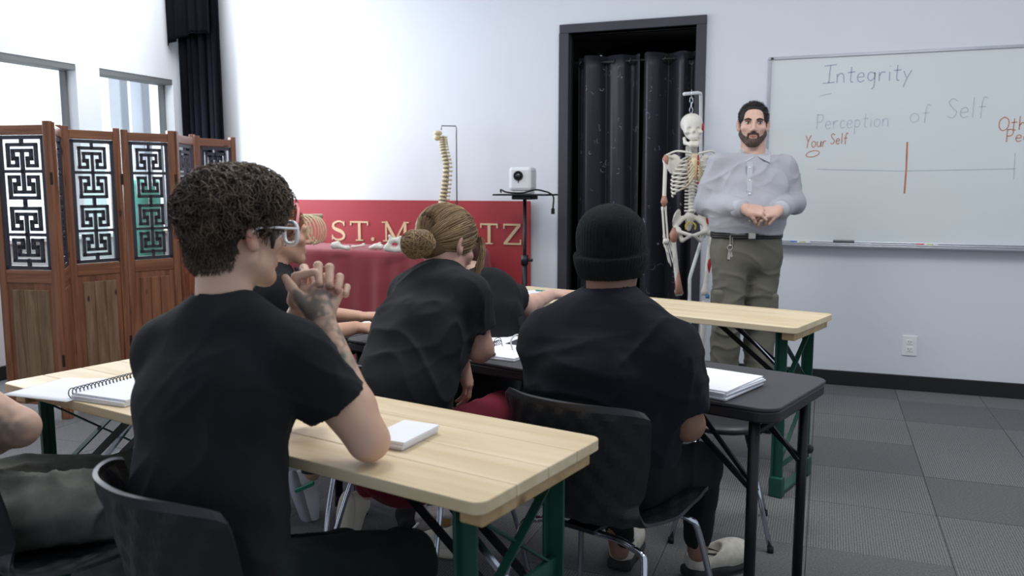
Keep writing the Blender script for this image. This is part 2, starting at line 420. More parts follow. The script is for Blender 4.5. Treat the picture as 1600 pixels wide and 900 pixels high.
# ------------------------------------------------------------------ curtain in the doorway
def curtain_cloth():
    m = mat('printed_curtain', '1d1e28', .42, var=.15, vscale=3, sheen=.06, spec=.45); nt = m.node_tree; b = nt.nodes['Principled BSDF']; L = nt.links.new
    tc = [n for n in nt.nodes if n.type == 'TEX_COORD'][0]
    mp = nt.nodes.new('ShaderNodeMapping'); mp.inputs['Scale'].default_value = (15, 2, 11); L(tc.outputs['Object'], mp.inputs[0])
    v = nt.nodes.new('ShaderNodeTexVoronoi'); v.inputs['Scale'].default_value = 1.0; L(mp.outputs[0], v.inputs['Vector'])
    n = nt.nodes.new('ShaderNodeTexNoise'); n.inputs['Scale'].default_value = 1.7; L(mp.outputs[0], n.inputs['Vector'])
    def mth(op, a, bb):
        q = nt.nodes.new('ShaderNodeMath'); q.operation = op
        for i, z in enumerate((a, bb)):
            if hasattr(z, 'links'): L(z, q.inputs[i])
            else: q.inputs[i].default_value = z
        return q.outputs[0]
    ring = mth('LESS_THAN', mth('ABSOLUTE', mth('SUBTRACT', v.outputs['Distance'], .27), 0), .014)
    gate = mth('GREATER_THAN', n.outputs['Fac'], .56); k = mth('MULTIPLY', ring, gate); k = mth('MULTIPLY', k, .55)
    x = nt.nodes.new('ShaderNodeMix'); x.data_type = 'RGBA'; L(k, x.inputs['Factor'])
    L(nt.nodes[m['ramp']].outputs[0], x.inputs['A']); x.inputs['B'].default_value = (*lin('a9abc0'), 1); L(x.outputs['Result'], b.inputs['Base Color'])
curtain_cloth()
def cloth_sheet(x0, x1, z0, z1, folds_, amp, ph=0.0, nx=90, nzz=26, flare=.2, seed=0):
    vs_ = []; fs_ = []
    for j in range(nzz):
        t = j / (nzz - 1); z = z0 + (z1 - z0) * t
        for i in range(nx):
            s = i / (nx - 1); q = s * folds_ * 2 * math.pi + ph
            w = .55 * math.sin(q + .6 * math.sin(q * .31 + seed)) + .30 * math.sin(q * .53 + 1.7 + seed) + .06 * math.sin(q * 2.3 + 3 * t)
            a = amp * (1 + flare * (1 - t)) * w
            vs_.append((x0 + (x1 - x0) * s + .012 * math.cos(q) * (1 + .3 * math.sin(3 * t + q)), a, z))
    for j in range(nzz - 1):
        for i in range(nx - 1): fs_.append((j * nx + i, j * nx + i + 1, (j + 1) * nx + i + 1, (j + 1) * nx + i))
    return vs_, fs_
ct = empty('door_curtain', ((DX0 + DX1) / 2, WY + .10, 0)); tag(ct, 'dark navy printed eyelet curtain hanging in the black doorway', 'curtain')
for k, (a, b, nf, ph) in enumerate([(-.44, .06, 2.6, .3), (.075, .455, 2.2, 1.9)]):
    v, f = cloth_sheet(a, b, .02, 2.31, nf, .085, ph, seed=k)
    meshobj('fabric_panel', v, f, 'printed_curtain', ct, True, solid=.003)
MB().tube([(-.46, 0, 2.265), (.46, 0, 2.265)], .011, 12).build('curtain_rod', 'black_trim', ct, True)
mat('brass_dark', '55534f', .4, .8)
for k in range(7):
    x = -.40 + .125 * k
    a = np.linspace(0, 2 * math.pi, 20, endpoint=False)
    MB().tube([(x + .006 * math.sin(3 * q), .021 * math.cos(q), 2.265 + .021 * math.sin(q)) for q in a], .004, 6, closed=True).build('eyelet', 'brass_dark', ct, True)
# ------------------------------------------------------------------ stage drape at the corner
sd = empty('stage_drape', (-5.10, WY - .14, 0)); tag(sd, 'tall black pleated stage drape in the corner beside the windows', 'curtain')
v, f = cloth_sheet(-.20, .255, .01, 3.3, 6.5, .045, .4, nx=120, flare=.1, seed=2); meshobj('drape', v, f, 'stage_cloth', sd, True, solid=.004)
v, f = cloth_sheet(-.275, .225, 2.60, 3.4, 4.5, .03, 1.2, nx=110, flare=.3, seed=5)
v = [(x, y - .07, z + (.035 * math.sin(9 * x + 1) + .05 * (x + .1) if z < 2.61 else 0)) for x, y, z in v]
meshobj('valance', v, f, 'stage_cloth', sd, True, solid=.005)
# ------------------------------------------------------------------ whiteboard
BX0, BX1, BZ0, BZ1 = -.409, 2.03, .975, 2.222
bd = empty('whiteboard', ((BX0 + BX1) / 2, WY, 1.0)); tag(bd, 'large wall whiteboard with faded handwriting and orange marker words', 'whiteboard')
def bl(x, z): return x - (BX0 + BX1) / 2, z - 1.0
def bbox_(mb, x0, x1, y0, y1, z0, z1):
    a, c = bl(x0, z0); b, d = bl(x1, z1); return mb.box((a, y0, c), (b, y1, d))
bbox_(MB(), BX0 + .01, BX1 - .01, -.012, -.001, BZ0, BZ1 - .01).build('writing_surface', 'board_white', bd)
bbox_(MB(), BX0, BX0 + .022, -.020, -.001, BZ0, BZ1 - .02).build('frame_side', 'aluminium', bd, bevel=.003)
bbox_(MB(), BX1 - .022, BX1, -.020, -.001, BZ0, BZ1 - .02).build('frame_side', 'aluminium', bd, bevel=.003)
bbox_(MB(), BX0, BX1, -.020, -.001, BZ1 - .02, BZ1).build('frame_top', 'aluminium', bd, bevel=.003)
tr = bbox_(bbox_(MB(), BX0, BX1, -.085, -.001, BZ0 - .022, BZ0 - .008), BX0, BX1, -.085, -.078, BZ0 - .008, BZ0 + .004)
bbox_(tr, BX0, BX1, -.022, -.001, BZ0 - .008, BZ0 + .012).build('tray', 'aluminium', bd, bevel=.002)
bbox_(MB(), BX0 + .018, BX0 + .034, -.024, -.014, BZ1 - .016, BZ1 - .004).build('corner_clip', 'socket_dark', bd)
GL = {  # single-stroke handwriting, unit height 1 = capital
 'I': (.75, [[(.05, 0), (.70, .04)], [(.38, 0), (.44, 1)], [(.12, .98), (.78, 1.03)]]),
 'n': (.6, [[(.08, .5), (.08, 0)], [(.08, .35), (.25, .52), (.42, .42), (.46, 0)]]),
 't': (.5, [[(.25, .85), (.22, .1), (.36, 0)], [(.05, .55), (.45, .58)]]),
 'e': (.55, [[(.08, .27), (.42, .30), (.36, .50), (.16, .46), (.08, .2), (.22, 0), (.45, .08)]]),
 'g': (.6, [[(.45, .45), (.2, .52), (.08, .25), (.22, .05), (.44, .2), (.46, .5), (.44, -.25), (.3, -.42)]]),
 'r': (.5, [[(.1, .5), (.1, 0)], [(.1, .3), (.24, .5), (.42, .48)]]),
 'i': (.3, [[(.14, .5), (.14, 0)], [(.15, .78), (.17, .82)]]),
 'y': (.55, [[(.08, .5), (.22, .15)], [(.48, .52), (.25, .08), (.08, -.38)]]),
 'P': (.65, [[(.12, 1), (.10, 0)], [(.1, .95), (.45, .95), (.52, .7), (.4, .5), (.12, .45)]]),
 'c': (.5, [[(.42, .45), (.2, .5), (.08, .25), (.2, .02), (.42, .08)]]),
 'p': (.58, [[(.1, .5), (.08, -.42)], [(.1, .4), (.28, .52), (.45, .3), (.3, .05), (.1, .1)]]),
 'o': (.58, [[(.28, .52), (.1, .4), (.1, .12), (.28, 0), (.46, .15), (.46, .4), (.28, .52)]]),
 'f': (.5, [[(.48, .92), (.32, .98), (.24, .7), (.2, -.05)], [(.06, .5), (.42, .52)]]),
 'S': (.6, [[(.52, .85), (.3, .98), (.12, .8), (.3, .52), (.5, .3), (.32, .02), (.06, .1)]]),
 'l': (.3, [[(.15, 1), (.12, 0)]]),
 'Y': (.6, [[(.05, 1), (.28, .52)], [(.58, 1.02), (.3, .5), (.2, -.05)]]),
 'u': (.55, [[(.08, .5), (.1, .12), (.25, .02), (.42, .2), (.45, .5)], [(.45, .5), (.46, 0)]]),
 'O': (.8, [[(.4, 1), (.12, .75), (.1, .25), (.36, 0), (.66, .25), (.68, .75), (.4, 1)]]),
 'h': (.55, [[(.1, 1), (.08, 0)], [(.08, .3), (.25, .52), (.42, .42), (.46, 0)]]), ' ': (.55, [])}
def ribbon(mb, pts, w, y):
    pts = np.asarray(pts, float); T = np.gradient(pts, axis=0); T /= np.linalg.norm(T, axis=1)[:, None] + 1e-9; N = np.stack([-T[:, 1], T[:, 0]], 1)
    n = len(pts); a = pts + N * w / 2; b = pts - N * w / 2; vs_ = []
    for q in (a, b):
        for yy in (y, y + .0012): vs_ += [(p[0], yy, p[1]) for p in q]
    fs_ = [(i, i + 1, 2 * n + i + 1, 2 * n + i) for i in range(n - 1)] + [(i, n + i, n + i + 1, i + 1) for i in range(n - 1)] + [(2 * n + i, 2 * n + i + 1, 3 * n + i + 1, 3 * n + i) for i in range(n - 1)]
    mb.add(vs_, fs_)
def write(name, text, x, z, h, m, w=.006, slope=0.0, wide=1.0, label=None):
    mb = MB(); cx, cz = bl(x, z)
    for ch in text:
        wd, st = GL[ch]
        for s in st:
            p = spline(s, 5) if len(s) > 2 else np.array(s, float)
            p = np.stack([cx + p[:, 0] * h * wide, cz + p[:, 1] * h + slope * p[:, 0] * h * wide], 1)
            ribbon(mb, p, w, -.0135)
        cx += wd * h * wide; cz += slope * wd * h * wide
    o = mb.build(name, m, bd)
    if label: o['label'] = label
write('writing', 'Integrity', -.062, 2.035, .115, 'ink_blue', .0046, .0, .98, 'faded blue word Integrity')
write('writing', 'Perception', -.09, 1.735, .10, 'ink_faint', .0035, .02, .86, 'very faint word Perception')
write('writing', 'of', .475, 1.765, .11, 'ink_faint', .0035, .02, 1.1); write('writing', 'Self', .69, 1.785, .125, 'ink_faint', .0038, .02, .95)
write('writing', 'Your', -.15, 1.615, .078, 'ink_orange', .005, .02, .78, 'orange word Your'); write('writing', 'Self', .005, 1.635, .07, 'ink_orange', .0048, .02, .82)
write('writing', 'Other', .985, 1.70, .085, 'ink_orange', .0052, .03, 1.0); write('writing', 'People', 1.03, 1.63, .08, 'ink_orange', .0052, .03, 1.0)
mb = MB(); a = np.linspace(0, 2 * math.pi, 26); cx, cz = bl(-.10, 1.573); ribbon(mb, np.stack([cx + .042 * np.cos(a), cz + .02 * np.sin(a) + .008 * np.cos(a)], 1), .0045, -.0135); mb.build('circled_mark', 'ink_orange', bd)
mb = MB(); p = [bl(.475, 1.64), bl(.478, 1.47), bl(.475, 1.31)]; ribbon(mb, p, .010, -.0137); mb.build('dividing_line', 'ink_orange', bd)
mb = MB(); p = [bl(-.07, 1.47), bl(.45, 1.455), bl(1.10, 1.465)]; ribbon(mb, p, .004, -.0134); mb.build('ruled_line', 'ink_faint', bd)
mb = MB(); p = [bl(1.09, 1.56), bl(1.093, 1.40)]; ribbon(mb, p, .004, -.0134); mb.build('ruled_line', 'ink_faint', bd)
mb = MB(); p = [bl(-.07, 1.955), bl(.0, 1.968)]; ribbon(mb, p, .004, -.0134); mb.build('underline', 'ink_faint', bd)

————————

STATED PROBLEM: Give only the number of lines in the listing above that include the string "wide".

WRITTEN ANSWER: 4